What distinguishes Judeophobia from any other kind of hate? I am asking this because today the world has adopted Hannah Arendt’s “banality of evil,” that turns every one of us into a potential Nazi. It is this idea that facilitates talk of Israel as a Nazi state.

I call Arendt’s idea “the banalization of evil.” Evil is not banal. It is highly sophisticated. Judeophobia is unique because hate for any other people group is based on a distortion of reality. If I say for example that immigrants are responsible for the rise in crime, I misinterpret reality. Not only does crime exist without immigrants, it could be that not a people group, but rather individuals are resorting to crime because of their dire situation. Jews are not hated because they are criminals or take jobs from locals. They are hated because they are God-killers, because they control the world’s economy. This is not a distortion of reality, but rather it is fantasy. Judeophobia’s starting point begins with a complete lie.

 

Explain why this makes Judeophobia so dangerous.

What can I say to those who tell me that I killed God? That I wasn’t there, that I called in sick that day? What can you say to Holocaust-deniers?

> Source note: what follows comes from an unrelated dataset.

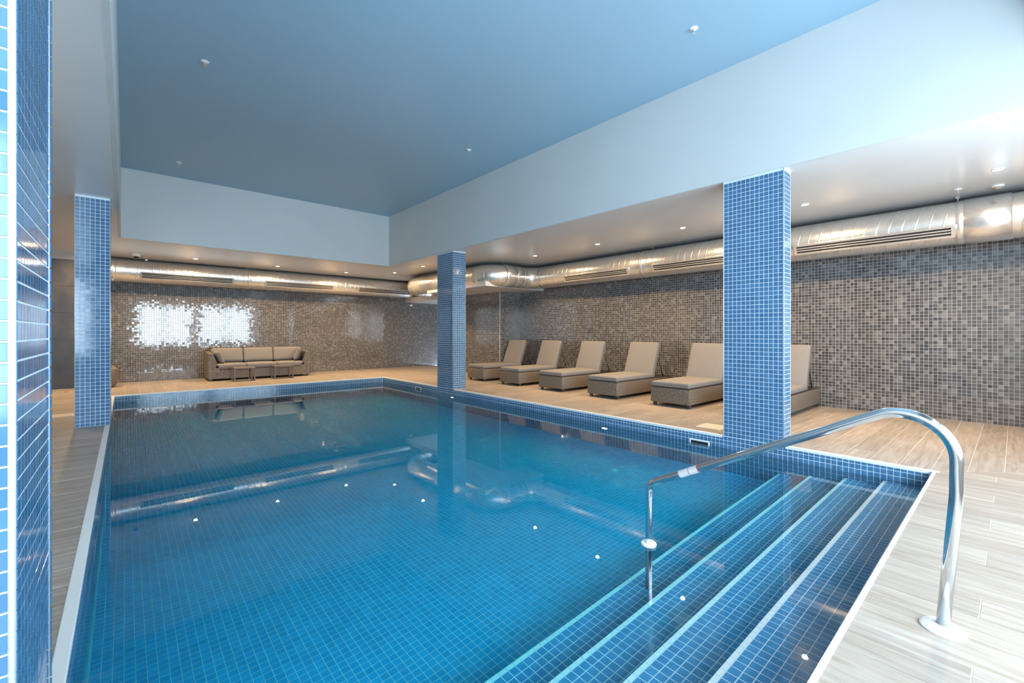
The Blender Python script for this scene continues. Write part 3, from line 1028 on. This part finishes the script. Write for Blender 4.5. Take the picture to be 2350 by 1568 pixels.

Unlike any other form of hate, Judeophobia is not a bit irrational, it is utterly irrational. Which is why it turns so violent.

Furthermore, any other kind of hate requires the presence of the object of hate. You can’t be a xenophobe without the presence of the stranger. You can’t be misogynous without the presence of women. But Judeophobes actually benefit from the absence of Jews because their presence would defy the stereotype toward which the hate is directed. The Holocaust was possible because it targeted not human beings, but a diabolic entity. And that in turn justified the attempted annihilation of the Jews.

This is more or less what Judeophobes say today about Israel, that it is a Nazi state, which is why it won’t be so bad if Iran decides to annihilate the eight million Jews living here.